Responding to Steve and Deborah

Responding to Steve and Deborah

Let me first address Steve’s point about incrementalism, then Deborah’s and Steve’s tag-team argument that my distinction between statutory review mechanisms and open-ended habeas review is a false one. (I’ll address Marty’s, Geoffrey’s and Bobby’s posts in separate posts this evening.)

On incrementalism, I largely agree with Steve’s characterization of the court’s approach as incremental, and I don’t disagree either that it is a speculative claim on my part that the court’s intervention may carry significant costs. I acknowledge this point, I hope candidly, in the book (see pp. 122-123). That said, incrementalism is only a partial defense if you believe the court’s direction is wrong–ie, heading in the wrong direction slowly is, to be sure, better than heading in the wrong direction quickly, but it’s still the wrong direction. That, of course, raises the question of whether I’m right that the court’s actions are likely to have serious costs.

This brings me to the difference between the type of review I favor and the type that makes me uneasy. Deborah asks what the difference is between the now defuct DTA review and review under the habeas statute as construed by the courts for 200 years. She should be careful what she wishes for. Those years of interpretation, after all, included Eisentrager–a decision that shielded many wartime detentions from habeas rules that developed with other situations, evidence, and fact-patterns in mind. Once the court decided to overrule Eisentrager (without saying so, of course), it opened a world of questions. Many of these questions were far less open under the DTA. What legal standards apply to detentions? Who bears what burdens of proof and persuasion? What is the record under review? What procedural rights do detainees have? I would answer these questions differently than the CSRT-DTA system did, but right now, we have no answers to them at all. Indeed, I’d be curious if any of the distinguished scholars in this group can name me a single significant rule or standard, procedural or susbtantive, that is clearly dictated by 200 years of habeas jurisprudence as applied to the Guantanamo cases. Even the most traditional rule of all–“Bring Forth the Body”–is up for grabs. And the result will be that judges make it all up as they go along.

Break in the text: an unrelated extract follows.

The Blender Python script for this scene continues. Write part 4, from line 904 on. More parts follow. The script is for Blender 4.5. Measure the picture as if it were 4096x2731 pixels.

I’m not comfortable with that–because I don’t have indellible faith in the wisdom of judges, because I believe the executive branch ought to know in advance whether its conduct is legal and not have to guess (especially when it relates to combat operations or national security decision-making under pressure), and because I believe that we should debate these questions up front and form reasonable judgments of what kind of rules should govern detentions.

There is, in other words, a world of difference between a statutory scheme (even a primitive one) that lays out the rules of detentions and a general mandate to decide whether a detention–any detention, for any purpose–is lawful. There would, of course, be a bigger difference still if the detention statute in question were a sound one and the record generated under it were lucid and serious.